Tuesday, January 11, 2011
Sleepy time
I was glad to sleep in this morning. When I woke up before five with sleepy eyes, I looked outside my bedroom window. I saw what I thought to be streetlights reflecting off the wet asphalt of the street. Then, not too near in the future, I got a phone call telling me school was out. NO SCHOOL once again. I turned over, and I went back to sleep. I woke up a little before nine. It was nice to sleep in. I must've needed it.
Friday, January 07, 2011
Welcome to the Jungle
Going back to the South Decatur gym has me reeling with memories of all the time I spent there growing up. In the nineties, the song that played nonstop there was "Welcome to the Jungle" by Guns N Roses. When I say nonstop, that's exactly what I mean! We had shirts that were adorned by it, posters, megaphones, and more. It was crazy.
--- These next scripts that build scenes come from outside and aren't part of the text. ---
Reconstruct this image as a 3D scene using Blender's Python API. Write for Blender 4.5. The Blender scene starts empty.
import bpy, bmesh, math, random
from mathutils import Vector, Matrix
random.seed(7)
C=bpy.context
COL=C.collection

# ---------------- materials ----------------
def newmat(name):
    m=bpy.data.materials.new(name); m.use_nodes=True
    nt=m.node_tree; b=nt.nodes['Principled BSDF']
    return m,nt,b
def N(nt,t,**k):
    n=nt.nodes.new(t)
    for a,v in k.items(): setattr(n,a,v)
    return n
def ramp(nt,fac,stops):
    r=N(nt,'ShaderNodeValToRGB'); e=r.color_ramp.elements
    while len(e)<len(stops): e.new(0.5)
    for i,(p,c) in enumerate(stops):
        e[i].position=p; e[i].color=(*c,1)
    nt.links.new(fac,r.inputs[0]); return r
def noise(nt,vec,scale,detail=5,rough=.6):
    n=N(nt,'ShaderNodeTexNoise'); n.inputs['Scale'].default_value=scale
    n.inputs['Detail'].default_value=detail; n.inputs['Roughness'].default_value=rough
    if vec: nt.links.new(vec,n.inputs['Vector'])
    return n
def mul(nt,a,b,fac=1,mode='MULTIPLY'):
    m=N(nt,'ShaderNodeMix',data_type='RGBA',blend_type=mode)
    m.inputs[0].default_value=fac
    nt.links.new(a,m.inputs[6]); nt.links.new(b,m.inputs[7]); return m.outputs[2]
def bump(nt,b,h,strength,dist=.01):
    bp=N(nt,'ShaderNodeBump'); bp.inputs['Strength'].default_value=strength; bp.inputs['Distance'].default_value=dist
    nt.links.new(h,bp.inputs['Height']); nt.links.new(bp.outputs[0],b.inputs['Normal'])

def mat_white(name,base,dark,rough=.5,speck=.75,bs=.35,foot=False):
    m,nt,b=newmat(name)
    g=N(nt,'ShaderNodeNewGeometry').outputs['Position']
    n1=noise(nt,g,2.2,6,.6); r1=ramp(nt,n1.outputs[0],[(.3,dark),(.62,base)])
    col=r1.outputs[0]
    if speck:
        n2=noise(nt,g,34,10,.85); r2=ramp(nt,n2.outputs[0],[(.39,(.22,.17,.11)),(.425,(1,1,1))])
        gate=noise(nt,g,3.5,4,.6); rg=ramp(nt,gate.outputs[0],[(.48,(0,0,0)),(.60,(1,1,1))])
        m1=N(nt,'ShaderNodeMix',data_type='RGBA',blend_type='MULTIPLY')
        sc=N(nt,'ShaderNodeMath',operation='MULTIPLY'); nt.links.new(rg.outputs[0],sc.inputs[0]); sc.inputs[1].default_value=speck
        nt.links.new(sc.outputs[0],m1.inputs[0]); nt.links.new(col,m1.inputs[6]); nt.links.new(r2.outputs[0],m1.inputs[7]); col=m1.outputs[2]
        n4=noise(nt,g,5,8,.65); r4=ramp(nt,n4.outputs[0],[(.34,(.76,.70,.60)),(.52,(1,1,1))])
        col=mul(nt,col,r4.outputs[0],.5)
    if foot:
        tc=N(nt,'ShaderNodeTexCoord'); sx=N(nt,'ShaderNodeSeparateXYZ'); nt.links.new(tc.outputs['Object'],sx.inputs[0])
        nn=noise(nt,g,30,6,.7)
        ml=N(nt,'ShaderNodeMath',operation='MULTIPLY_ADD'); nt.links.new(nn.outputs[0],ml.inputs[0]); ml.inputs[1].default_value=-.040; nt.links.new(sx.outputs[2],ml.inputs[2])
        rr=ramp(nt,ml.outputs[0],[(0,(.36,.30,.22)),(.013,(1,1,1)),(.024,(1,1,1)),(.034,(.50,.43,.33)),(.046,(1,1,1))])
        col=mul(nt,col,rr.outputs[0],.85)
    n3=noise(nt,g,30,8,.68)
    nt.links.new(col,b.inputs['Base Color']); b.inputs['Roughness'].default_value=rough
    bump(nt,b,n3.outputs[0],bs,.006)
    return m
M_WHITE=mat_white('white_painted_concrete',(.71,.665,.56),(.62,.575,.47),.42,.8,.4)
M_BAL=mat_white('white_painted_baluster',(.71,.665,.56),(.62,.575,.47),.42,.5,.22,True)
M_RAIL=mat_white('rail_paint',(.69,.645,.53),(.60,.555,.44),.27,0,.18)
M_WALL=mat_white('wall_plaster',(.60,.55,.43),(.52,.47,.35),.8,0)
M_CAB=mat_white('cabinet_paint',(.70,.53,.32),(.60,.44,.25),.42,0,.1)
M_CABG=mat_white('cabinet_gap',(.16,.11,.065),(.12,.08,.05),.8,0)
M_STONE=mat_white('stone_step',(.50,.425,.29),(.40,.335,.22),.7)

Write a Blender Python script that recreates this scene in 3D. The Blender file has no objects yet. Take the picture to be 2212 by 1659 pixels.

So, tonight, I'll be taking a road trip with my daughters to go see JC play SD. I think JC will kick butt, but that's okay. It'll be an opportunity for the girls and I to see many of our old friends. We will also be eating at the local pizza place, a hole in the wall with excellent breadstics, again bringing me back to my youth when my friends and I would order them while working at the local Dairy Queen. We'd order both marinara and cheese sauce, then dip the breadstick in one directly followed by the other. It was such a tasty combination. That was our life! That and strombolis. Yum! Bring back the memories, SD. Bring 'em back.